Оптинский старец иеросхимонах Амвросий - страница 7
Говорят духовно опытные мужи, что поползновения людей, ищущих спасения, разжигают в них более и более ревность к богоугождению. Подобное было с Александром Михайловичем. В его жизни, теперь еще не окрепшей, не остановившейся на пути благочестия, поползновения следовали за поползновениями, раскаяния за раскаяниями, обещания исправиться за обещаниями. Между тем укоры совести время от времени давали себя чувствовать все сильнее и сильнее. Так рисует сам старец свое тогдашнее положение: «После выздоровления я целых четыре года все жался, не решался сразу покончить с миром, а продолжал по-прежнему посещать знакомых и не оставлял своей словоохотливости. Бывало, думаешь про себя: ну вот отныне буду молчать, не буду рассееваться. А тут, глядишь, зазовет кто-нибудь к себе; ну, разумеется, не выдержу и увлекусь разговорами. Но придешь домой — на душе непокойно; и подумаешь: ну теперь уже все кончено навсегда — совсем перестану болтать. Смотришь, опять позвали в гости, и опять наболтаешь. И так вот я мучился целых четыре года».

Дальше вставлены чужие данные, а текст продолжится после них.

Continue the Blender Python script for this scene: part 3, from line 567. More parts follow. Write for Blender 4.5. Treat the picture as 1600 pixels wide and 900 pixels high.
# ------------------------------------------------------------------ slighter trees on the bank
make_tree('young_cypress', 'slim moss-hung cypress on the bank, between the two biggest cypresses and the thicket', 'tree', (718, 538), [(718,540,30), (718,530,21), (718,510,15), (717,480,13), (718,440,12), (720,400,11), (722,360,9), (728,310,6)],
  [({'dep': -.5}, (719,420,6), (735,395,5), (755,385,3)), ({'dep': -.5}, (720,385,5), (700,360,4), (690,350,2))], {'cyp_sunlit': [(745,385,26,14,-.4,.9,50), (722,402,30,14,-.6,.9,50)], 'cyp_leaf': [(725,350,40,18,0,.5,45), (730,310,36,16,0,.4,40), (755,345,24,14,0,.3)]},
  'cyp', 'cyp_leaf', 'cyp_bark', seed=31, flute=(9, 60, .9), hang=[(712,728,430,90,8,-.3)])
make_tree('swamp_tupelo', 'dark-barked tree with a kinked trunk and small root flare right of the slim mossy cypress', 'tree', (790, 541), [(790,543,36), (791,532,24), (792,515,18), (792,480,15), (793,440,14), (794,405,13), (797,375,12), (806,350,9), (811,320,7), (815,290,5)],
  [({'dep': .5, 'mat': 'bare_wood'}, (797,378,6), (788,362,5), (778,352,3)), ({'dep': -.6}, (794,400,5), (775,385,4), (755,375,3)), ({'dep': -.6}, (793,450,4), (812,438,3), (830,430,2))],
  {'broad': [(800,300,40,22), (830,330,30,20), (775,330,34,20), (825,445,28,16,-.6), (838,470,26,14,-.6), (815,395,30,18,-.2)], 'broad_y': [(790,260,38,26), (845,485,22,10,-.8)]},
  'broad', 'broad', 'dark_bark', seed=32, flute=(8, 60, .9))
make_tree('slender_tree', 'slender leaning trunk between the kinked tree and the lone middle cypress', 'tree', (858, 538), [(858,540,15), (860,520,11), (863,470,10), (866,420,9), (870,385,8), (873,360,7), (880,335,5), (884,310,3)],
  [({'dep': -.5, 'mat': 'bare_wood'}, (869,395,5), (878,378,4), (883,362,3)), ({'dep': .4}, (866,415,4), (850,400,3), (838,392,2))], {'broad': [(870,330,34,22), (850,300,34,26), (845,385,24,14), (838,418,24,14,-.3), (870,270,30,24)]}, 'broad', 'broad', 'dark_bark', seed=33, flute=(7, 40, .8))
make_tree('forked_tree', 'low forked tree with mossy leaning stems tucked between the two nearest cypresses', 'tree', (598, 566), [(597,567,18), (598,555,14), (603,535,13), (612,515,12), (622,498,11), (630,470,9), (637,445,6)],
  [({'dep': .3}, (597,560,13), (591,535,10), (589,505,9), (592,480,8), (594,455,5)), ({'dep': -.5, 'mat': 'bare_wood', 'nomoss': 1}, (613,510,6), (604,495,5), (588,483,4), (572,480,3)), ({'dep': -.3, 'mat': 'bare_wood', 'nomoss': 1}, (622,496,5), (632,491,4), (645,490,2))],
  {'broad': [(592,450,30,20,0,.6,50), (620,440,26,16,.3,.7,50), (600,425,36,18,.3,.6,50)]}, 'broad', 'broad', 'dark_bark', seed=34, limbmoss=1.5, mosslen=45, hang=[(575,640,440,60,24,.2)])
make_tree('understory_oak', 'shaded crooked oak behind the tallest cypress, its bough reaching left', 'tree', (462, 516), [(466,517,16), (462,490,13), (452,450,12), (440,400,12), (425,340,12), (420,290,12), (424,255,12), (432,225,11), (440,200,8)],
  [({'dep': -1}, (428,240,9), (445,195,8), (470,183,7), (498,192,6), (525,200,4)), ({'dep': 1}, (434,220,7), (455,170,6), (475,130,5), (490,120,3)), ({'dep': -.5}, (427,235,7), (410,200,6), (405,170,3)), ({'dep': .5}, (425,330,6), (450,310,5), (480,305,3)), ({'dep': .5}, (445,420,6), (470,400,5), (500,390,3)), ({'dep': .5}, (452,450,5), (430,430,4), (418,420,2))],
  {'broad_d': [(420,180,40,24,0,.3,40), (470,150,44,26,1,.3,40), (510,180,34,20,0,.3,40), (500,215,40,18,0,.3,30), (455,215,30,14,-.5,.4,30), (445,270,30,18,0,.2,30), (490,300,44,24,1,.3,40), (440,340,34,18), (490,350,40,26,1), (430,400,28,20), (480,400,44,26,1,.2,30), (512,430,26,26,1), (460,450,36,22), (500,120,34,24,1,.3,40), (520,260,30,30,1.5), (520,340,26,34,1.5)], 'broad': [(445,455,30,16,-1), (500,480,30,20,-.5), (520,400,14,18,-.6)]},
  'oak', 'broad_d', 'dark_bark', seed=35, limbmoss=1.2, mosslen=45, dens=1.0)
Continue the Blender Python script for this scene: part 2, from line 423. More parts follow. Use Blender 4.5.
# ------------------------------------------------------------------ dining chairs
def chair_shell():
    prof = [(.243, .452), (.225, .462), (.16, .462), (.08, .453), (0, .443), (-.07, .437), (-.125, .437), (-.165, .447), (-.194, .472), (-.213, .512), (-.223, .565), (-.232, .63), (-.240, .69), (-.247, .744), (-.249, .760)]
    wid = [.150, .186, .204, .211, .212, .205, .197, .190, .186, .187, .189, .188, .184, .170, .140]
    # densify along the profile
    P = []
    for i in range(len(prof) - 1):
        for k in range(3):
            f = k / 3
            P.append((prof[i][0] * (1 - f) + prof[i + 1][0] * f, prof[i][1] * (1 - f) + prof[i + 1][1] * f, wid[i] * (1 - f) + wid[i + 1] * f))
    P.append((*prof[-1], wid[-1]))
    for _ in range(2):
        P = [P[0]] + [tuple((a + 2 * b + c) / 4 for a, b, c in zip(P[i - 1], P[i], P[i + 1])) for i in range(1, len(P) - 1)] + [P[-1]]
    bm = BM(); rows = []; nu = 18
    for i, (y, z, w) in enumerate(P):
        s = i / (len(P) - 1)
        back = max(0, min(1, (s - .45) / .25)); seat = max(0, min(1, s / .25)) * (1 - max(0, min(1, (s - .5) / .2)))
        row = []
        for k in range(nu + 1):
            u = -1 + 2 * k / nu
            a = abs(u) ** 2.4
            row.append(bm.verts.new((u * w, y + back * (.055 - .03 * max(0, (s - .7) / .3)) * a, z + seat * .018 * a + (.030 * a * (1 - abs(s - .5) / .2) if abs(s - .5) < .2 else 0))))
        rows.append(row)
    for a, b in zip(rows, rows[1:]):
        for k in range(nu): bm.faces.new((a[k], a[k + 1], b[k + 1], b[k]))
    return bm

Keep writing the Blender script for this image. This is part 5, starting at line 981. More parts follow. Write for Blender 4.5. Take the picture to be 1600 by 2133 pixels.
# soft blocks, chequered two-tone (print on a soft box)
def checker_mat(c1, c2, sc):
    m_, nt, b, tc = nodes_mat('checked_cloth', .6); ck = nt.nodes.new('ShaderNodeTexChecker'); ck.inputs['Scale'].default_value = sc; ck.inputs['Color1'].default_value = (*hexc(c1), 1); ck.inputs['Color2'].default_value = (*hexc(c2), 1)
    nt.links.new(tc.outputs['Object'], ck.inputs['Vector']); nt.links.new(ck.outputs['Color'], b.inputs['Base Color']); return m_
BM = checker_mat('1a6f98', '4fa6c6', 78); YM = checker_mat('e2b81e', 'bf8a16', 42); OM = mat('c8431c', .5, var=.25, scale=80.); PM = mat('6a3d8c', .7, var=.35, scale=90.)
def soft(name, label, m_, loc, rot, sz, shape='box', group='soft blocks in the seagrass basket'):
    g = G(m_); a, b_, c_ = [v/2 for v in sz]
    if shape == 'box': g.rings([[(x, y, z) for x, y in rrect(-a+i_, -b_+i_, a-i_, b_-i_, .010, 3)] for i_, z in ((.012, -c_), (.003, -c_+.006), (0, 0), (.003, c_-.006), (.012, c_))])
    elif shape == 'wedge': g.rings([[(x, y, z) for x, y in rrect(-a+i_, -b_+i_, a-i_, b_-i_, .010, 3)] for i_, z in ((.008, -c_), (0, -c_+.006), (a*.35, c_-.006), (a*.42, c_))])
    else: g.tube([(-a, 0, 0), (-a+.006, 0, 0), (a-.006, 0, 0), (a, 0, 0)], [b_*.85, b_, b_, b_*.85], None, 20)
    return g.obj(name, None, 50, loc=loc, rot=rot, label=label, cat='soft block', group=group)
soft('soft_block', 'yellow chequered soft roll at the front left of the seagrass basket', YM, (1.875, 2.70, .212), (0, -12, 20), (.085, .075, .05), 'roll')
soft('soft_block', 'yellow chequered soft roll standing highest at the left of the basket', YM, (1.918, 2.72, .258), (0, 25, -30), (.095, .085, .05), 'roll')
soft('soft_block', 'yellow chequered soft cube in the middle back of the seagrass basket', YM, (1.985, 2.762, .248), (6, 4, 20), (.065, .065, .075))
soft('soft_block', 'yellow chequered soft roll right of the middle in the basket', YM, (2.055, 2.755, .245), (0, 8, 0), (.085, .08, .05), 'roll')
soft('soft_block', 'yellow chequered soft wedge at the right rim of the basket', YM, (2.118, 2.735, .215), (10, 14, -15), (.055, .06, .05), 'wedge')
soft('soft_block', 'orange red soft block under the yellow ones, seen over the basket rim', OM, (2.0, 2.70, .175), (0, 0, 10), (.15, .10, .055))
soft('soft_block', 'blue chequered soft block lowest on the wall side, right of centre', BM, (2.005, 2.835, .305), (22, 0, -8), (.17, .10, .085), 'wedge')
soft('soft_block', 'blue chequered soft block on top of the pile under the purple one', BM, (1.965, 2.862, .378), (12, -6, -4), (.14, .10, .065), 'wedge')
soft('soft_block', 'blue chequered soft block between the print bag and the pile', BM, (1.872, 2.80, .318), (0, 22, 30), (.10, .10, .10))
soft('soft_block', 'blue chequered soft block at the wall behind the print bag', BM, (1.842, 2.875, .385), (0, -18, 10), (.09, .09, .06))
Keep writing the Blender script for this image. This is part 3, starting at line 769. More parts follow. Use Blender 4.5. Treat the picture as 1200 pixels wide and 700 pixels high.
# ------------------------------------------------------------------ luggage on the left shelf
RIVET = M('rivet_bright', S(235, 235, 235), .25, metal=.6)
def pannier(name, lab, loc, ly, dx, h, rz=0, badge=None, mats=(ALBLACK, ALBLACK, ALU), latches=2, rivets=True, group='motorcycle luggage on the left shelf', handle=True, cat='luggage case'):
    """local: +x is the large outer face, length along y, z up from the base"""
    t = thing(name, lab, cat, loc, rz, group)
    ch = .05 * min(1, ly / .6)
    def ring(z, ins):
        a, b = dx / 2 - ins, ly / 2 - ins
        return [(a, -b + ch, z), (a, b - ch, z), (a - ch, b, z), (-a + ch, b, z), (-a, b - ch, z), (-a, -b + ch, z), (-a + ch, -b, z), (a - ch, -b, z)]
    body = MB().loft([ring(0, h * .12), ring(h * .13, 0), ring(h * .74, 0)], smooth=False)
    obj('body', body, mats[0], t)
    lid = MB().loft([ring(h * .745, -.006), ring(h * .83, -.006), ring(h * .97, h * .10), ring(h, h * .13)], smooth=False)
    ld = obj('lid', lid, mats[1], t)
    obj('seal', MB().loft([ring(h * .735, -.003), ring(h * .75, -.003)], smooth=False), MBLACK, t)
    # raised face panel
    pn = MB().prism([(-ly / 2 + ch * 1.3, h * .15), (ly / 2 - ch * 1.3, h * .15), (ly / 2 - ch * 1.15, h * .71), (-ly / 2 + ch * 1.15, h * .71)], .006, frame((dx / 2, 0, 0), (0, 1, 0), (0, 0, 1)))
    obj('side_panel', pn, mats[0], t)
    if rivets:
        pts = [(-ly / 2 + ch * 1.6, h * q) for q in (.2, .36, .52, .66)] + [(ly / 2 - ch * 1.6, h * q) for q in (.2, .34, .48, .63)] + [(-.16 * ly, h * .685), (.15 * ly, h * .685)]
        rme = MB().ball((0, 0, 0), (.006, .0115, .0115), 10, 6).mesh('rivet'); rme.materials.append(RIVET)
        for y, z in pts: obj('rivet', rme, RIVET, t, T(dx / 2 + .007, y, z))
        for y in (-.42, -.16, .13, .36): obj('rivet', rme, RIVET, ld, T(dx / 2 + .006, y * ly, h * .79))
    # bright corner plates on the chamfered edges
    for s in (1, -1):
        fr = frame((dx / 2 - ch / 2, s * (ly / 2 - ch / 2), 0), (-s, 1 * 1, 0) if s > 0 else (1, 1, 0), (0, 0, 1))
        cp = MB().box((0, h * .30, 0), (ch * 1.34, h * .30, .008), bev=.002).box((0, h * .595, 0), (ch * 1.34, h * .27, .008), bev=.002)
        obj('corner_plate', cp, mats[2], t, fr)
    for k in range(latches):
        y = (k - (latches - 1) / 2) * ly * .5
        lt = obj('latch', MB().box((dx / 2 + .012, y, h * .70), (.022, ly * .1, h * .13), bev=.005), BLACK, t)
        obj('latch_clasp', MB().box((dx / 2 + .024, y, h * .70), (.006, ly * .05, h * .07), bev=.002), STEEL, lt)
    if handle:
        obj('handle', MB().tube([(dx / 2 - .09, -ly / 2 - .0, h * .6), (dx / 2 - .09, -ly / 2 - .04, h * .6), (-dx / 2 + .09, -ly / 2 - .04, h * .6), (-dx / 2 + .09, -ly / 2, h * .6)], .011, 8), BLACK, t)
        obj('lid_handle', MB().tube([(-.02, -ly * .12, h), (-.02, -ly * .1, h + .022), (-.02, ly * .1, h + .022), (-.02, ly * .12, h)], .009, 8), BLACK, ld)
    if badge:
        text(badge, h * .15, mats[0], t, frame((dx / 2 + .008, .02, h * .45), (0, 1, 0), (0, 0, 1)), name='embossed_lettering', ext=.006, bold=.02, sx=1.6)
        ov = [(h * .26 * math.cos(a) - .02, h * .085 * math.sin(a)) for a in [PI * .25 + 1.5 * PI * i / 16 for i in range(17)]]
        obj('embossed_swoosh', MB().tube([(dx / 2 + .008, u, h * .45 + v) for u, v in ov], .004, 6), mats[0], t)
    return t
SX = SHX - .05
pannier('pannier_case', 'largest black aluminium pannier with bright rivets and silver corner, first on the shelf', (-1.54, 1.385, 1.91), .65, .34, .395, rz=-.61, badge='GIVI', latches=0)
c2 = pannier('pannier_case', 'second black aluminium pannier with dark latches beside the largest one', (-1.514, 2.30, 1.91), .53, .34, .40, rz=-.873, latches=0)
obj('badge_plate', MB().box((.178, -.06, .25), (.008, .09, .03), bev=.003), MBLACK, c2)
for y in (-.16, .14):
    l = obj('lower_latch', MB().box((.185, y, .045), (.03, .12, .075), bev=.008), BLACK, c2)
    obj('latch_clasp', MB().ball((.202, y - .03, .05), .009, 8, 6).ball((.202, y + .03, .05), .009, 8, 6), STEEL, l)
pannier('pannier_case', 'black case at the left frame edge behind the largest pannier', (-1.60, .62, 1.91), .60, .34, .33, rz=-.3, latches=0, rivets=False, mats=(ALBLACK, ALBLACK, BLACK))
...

Для облегчения этого мучения, происходившего от упреков совести, для успокоения этого неумолимого судии Александр Михайлович стал прибегать к усердной молитве. В ночное время, когда товарищи его наставники покоились уже на ложах своих, он становился пред иконою Царицы Небесной, именуемой «Тамбовской», — его родительским благословением, и долго-долго — незримо и неслышимо для людей — молитвенные вопли его сокрушенного сердца возносились к Пречистой и Преблагословенной Утешительнице скорбящих. Но исконный враг рода человеческого не дремал. Молитвенный подвиг Александра Михайловича не мог надолго оставаться не замеченным молодыми его товарищами. И вот, как всегда бывает под влиянием вражиим, молодежь, и вовремя и не вовремя, и у места и не у места, стала осыпать его разными колкими насмешками. В особенности донимал его один из них — N. Принимая вид как будто самого близкого сердечного участия в Александре Михайловиче, он в присутствии посторонних людей, с серьезным, даже несколько слезливым выражением лица, со вздохом начнет, бывало, говорить: «Ах, какое у нас горе большое!» Что такое, спросят. — «Да вот, Александр Михайлович очень умный человек, а сошел с ума. Да-да, с ума сошел, с ума сошел. Так жалко, так жалко бедного»... А сам все вздыхает и чуть-чуть не плачет, так что посторонний незнакомый слушатель вполне мог принимать эту язвительную насмешку за сущую правду. Терпеть подобные колкости Александру Михайловичу почти было невмочь; однако поневоле нужно было терпеть. Чтобы избежать насмешек своих товарищей наставников, он стал для молитвы уходить на чердак, но и об этом узнали. Тогда ему нужно было изыскивать для сего более удобные места и время, но теперь укрыться где-либо уже было трудно14.
Вблизи г. Липецка, по ту сторону реки Воронежа, виднеется и теперь огромный, наподобие оптинского, казенный лес. Туда нередко, в свободное от занятий время, любил Александр Михайлович уходить для уединенной прогулки и, вероятно, для богомыслия. Раз в такую прогулку он случайно подошел к протекавшему ручейку и стал прислушиваться к его журчанию. «Хвалите Бога! Храните Бога!» — ясно слышались ему слова как будто выговаривающего ручейка. «Долго стоял я, — говорил при воспоминании о сем старец Амвросий, — слушал этот таинственный голос природы и очень удивлялся сему».
Так проводил Александр Михайлович свою жизнь в Липецке, живя вместе с другими наставниками. Отношения же его к детям-школьникам не представляют ничего особенного. По рассказам жившего с ним в то время товарища, Павла Степановича Покровского, он как сам всю свою молодость провел под строгостью, так и с детьми обращался строго и не любил потакать ленивым и шалунам.
Самые обстоятельства, в которые теперь поставлен был Александр Михайлович, показывают, что развязка его с миром не могла быть отсрочена им на долгое время. Если бы он был от мира, мир бы свое любил, по слову Спасителя, но так как он, по своим понятиям и поступкам, уже отрешался от мира, то и мир стал теперь ненавидеть его и своими колкими насмешками, так сказать, гнать его от себя вон.